Pumpkins, Fist Fights and a Palestinian.

Life can get unusual and bizarre at times. I thought I was in for a great Fall day decorating pumpkins and crunching apples and suddenly I found myself dodging knuckles. Then, when all had settled, I’m face-to-face with a Palestinian from the West Bank talking about refugees and pipe bombs. Yeah, life can be quite strange - strangely connected.

Grab a cuppa and sit back and absorb the next few minutes. If we’re acute in our listening to what life is saying, we can learn more than a few lessons from pumpkins, fist fights and a Palestinian - because they’re all saying the same thing!

God is constantly speaking, trying to get our attention, but we're not paying attention. Sometimes we'll find him in the most unlikely of places and events. Draw near to Him! (Yeah, it's a cliche photo of pumpkins - but it's nice!)

Each year our town hosts a Fall Festival. It’s completely free to the residents. Seventy-one pizzas, boxes of hot pretzels, chicken fingers, hot cider, apples, candy, water and a host of other food items were freely passed out. A scarecrow making station, farm wagon hay rides and mini train rides filled the hours for hundreds. For the past few years I’ve been volunteering and taking some students along to help. A group of them were stationed at the “pumpkin patch”. Plump, orange globes were piled beneath a tree as children could freely select the one they wanted and then decorate them with markers, stencils and stickers. I watched as child after child, with a parent tossed in here and there, happily trotted off with their squash.
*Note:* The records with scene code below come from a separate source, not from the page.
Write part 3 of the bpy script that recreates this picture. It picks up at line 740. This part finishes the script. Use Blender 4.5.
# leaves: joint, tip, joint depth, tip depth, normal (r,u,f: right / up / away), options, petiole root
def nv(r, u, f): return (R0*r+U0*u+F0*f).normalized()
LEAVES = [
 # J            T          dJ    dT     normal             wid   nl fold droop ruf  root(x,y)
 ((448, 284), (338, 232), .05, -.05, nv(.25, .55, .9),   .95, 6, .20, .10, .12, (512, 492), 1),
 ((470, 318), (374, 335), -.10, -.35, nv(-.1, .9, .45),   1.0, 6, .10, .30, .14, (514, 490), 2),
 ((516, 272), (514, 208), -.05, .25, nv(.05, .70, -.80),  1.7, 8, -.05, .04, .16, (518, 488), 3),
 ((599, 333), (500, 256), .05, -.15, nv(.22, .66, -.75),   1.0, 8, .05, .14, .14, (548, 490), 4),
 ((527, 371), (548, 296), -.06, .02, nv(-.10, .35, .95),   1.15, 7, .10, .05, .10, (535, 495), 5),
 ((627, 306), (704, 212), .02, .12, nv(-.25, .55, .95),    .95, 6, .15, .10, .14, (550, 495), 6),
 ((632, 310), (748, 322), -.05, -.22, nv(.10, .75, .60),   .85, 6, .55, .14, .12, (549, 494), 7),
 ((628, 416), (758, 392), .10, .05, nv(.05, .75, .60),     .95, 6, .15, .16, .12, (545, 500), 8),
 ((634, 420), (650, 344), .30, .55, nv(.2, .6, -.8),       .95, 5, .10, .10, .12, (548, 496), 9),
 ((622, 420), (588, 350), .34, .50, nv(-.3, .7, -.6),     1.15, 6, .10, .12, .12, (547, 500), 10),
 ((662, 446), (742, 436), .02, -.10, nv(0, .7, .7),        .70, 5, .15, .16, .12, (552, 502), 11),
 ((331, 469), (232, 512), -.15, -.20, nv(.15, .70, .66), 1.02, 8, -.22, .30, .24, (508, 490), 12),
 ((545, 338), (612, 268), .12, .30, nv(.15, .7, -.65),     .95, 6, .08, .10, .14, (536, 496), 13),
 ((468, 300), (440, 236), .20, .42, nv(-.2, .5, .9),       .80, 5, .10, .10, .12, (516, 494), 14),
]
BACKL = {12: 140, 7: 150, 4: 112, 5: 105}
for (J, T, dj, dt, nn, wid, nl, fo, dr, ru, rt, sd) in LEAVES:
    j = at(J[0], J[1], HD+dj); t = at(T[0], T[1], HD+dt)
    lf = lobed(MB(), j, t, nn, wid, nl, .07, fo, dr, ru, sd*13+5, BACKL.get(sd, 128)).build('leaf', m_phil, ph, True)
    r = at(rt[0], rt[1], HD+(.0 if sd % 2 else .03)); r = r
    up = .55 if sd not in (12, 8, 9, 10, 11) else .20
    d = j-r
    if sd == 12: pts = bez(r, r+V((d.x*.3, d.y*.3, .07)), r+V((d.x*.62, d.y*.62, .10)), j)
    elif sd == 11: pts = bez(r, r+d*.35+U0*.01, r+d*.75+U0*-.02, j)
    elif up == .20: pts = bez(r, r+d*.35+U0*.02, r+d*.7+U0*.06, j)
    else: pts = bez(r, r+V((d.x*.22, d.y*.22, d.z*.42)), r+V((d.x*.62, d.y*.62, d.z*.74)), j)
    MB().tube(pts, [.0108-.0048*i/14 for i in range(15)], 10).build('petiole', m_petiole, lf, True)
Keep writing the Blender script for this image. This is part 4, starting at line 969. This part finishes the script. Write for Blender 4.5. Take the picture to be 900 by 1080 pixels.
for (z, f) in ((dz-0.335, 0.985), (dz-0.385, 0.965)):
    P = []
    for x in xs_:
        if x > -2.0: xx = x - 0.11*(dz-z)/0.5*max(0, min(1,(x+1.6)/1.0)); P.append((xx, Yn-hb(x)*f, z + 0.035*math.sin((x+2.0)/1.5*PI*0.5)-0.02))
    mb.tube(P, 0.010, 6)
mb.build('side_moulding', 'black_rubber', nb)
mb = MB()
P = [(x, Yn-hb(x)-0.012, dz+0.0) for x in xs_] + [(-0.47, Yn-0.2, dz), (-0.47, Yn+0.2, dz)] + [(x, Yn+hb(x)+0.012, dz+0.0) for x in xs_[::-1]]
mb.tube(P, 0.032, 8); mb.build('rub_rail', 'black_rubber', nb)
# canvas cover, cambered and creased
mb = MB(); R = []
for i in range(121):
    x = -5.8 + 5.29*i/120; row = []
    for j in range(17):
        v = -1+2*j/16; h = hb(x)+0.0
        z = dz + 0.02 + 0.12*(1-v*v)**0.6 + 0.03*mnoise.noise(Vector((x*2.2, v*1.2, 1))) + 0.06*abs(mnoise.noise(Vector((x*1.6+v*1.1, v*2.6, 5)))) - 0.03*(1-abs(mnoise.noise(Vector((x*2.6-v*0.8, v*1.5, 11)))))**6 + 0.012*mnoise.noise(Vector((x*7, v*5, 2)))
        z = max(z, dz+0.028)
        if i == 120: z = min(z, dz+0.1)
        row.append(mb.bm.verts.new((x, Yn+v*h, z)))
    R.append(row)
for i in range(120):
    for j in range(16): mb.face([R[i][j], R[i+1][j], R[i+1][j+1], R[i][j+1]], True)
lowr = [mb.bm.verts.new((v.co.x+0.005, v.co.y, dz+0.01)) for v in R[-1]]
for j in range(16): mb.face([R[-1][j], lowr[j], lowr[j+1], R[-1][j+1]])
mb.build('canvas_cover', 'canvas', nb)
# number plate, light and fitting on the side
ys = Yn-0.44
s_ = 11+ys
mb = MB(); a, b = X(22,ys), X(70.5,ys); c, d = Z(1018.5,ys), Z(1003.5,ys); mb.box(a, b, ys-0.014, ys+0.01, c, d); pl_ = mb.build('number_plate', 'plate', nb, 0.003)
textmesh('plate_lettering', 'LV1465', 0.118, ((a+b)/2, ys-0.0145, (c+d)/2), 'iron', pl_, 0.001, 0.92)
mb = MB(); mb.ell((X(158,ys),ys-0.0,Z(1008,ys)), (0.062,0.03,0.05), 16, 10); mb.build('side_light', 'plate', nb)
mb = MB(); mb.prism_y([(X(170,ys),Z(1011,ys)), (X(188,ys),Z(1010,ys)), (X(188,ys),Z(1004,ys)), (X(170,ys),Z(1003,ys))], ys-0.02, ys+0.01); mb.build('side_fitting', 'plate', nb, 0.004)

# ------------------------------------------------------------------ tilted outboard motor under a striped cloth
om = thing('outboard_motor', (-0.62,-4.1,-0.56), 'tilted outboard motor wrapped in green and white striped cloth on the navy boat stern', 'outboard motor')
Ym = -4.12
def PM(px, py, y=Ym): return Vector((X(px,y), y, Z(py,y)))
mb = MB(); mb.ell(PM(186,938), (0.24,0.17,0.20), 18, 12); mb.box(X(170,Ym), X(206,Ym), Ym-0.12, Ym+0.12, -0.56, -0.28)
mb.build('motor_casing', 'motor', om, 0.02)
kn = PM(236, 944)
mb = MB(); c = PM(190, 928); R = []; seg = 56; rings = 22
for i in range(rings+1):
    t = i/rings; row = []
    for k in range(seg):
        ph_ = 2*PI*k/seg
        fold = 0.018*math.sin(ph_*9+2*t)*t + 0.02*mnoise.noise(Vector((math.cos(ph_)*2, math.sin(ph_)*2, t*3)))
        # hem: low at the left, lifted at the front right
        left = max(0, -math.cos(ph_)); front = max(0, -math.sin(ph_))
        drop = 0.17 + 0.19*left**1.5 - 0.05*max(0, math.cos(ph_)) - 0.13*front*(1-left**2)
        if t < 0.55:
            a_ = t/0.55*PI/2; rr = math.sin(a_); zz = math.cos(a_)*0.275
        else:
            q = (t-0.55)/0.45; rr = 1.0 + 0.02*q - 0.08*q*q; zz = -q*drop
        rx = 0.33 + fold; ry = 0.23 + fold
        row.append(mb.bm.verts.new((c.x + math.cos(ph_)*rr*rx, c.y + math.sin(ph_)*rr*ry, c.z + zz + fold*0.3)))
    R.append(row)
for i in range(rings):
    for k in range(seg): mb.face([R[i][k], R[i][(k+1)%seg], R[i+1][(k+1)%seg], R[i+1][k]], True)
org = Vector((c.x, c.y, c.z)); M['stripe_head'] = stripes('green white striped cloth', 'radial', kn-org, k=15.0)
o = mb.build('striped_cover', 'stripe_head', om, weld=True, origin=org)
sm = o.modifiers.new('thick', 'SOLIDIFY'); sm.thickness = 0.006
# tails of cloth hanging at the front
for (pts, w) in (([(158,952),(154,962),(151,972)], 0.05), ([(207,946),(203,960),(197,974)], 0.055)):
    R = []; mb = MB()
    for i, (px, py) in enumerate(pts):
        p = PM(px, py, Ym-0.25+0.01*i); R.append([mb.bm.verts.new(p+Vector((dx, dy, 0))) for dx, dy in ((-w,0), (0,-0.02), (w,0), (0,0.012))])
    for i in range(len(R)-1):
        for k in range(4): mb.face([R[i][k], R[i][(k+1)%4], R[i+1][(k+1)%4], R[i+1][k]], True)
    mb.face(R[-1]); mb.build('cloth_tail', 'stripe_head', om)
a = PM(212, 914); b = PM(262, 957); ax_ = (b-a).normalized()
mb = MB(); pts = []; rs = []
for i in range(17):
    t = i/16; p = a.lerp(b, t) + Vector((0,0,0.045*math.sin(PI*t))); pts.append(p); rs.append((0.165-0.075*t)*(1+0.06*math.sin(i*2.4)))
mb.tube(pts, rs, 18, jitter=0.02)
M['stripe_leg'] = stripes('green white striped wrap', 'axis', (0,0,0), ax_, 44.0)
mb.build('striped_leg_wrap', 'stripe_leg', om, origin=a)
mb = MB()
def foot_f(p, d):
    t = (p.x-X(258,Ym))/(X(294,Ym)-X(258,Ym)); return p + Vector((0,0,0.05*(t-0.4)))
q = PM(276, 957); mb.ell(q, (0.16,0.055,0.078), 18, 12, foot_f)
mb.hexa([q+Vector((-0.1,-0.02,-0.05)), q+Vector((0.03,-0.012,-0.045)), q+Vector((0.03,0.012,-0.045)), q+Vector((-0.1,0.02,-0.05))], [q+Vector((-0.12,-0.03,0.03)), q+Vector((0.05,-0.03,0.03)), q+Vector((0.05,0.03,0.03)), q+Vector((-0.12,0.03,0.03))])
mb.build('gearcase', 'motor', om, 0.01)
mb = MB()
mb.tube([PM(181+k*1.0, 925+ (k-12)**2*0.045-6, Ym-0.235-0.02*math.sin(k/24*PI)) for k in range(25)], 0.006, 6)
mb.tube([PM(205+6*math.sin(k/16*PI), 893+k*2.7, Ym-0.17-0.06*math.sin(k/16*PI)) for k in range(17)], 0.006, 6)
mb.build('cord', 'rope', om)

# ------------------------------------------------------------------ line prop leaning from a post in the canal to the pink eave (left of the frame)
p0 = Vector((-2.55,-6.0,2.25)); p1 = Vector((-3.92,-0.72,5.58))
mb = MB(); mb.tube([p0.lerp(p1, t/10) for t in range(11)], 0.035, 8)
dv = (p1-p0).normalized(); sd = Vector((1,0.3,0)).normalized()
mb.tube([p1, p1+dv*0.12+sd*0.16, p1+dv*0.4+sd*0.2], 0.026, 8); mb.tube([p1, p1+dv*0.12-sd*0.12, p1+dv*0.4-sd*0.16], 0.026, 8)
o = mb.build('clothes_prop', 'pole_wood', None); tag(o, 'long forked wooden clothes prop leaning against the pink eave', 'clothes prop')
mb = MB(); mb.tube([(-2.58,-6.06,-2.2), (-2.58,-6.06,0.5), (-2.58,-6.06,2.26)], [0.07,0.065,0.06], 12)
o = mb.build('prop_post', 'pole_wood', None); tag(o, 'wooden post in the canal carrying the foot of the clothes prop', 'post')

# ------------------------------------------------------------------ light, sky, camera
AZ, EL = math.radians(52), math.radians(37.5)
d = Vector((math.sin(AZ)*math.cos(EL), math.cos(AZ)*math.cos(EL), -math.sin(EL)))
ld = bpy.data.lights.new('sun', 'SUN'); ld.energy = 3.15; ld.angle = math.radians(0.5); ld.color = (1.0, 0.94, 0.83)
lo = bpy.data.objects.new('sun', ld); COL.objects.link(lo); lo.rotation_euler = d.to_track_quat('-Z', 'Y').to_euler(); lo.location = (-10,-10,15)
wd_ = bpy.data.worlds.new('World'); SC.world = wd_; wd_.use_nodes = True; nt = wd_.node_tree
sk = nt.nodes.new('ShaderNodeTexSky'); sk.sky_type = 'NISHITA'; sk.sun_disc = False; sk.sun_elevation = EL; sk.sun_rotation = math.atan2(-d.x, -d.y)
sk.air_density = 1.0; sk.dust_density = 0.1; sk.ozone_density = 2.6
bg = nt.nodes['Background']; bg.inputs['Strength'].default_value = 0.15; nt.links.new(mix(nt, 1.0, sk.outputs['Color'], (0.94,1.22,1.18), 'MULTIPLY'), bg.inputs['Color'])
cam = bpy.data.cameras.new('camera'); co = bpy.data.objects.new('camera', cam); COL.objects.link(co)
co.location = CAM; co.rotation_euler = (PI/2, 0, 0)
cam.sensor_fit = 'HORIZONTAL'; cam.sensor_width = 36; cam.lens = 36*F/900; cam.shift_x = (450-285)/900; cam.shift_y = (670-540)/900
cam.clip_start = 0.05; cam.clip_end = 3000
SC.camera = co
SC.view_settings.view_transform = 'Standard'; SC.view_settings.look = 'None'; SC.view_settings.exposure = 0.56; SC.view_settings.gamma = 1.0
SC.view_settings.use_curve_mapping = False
Then, I became the meat in the sandwich.

I walked up to the train depot where the mini was chugging along. As I was admiring the rumble of the engine and the view of the festival, I heard shouts and screams from the blind side of the station. A fight had broken out and two men were rolling around in the weeds. Quickly sizing up the guys, who appeared two times taller than me, in my best authoritarian voice I bellowed commands for them to break it up. To my absolute shock, they separated and others quickly came between them. The scuffle seemed to be over as the police raced to engaged - simply to calm the scene. Having chaplaincy training, I engaged as well. As onlookers dispersed, I continued to talk with one grappler as he panted heavily and we looked for his composer - it was lost in the weeds somewhere. Then, I became the meat in the sandwich.

Not having found the composure I was hoping for, the assailant walked passed, a verbal banter of the highest caliber of language erupted as a third guy decided to toss his unwanted 2-cents in. As if things weren’t bad enough! And before I knew it I was unpleasantly squished between the first and the third. Again, as the men crashed to the pavement and teeth were dislodged, the police descended, but this time with arm holds and handcuffs. My glasses were bent and my low back pulled, but the pain I felt was nothing compared to that which I saw in the horrified eyes of a seven-year-old girl as she helplessly watched her father being arrested.

The only way that we will successfully engage people with any message, especially the message of the Gospel of Jesus, is through relationship and love.

Fifteen hours later I sipped coffee and nursed my back as I absorbed a story of what seemed like a commentary from hell. A well spoken man explained how a simple 10 mile trip to work could take four hours due to checkpoints and armed security. How generation after generation grow up in refugee camps surrounded by hostility beyond my comprehension. How political regimes use next door people to fight ancestral grudges. As the Palestinian man spoke, I wasn’t thinking of the last 24 hours, my low back yes, but not how everything was resonating the same message. Suddenly it all pulled together when the words from the West Bank came crashing through: The only way that we will successfully engage people with any message, especially the message of the Gospel of Jesus, is through relationship and love.

Relationships matter. People matter. People want to be honored, not like the Academy Awards, but for simply being human. They want to be respected, listened to, heard. When we approach people with biblical humility, even a pumpkin can help in softening a person’s heart. When we take time to understand the soul pain of refugees, seven-year-old girls and the marginalized, we express the love of God in ways that simple talk can’t. And the fight? That was two people wanting respect and defending their dignity. I got a call the other day from one of the guys. He apologized. I accepted.

Do you see it? Do you see the thread that connects the three? A deep desire to be loved. And love is simply just four letters until we put actions to it! We say, “God loves you” but often miss the expression of that love in Jesus’ death. We get clouded over and jaded with the anger and deception so common around us, when we actually have the power to touch hearts, even with something as simple as a pumpkin or a listening ear. I have to say, this weekend will remain with me for a long time. Not just in my low back, but in my soul as I try to fully grasp and then display the power of love.


Here’s a challenge you: First, find a person who is burdened by something and find a way to engage them. Listen. Ask questions but don’t offer an opinion unless asked. Next, live in humility. As this world shows less and less from leaders, athletes and the elite, live in humility, considering others better than yourself. And finally, learn about Jesus’ love for you. It will make all the difference in the world! Keep your eyes wide open for God speaking, sometimes it comes in pumpkins, fist fights and Palestinians.